David Murrin isn't a run-of-the-mill hedge fund manager. His Soros-style investment strategies might not be for everyone and might appear daunting at first. After graduating with an honours degree from the University of Exeter in physics with geophysics, he spent two years working in oil exploration in the jungles of Papa New Guinea, living and working with local tribes and beginning to formulate personal theories on collective emotional behaviour. These have enabled him to develop a unique method of analyzing behavioural patterns in the markets.
By his 30th birthday, Murrin wanted to be running his own business. In preparation, he spent the next seven and a half years at JPMorgan gathering skills in price prediction and modelling. He traded the major bond, interest rate, bullion, FX and equity index markets and founded and managed the European technical analysis group there. He co-founded Emergent Asset Management with Susan Payne in 1997.
The company prides itself on not just being any old discretionary macro fund management firm. There are a lot of so-called macro funds but they don't do what we do, he says. From the response we get from our investors, they notice that we are very different in the way we formulate and articulate our ideas. Most people specialize in fixed income or a sector and call themselves macro. We have a model that enables us to invest any where, in any way that we feel there is an opportunity.
This is directly reflected in the style of funds on offer. The five-strong team manages money from six funds investing in emerging and developed market debt, FX and equity markets.
We have an internal belief in the way the world works that essentially long-term patterns do influence the current environment at certain points, he says. So we go back, as far as 1929, and understand the big picture.
The Alternative Fund is a directional long/short fund invested in emerging-market debt and FX and was ranked number one in US dollar global emerging-market debt in 2001 by both S&P Micropal and Lipper Fund Services.
The highly successful Ballistic Fund principally invests in emerging-market equities.

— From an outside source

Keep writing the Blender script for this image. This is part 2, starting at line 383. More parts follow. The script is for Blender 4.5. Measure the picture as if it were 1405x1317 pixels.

So far it has posted a 92.49% return since its inception in July 1999 and 110.87% over three years since its launch as a hedge fund in 2001. In June this year, the fund won the Hedge Fund Review award for the best in its class.
Emerging-market equities are traded by fewer people and have more diversification than any other spectrum that we know of, Murrin says. The skill set of finding countries, how they interlink and searching for the right shares, makes it a very exciting investment domain.
The Cosmopolitan fund is a G7 macro version of the other two or investors can opt for the Diversified Fund, a hybrid version of both Alternative and Ballistic. Otherwise, the Global Fund offers a blended fund of funds embodying all three. All the funds aim to achieve 15% to 20% returns.
We have a world view which filters down into all the various funds, Murrin says. At any one time, they all perform differently even though they come from a core of similar beliefs.
These funds draw a sophisticated and experienced type of investor. We have the full spectrum of investors, he says, but they tend to be forward-looking and long term, which suits us well.
Murrin's knowledge of economics and politics is impressive. His maverick views on US neoconservatism, the dollar's decline, the proliferation of nuclear weapons, the ascendancy of the east and the decline of the west underpin all his analysis and investment moves.
He says: Historical cycles impact everything that happens around us and, as a global macro business, our understanding of how politics is unfolding right now, for example, is very much a product of the economic cycle.
The company's appetite for defying convention has even influenced its choice of location. In the calm and relatively unpolluted town of Haslemere in Surrey, about 60km south of central London, the team is able to work longer hours. We decided to base ourselves out of London. Our reason was that we believe the environment is far more suited to maintaining a high level of discretionary thought processes. We aim to think differently, so why do everything the same way as everyone else?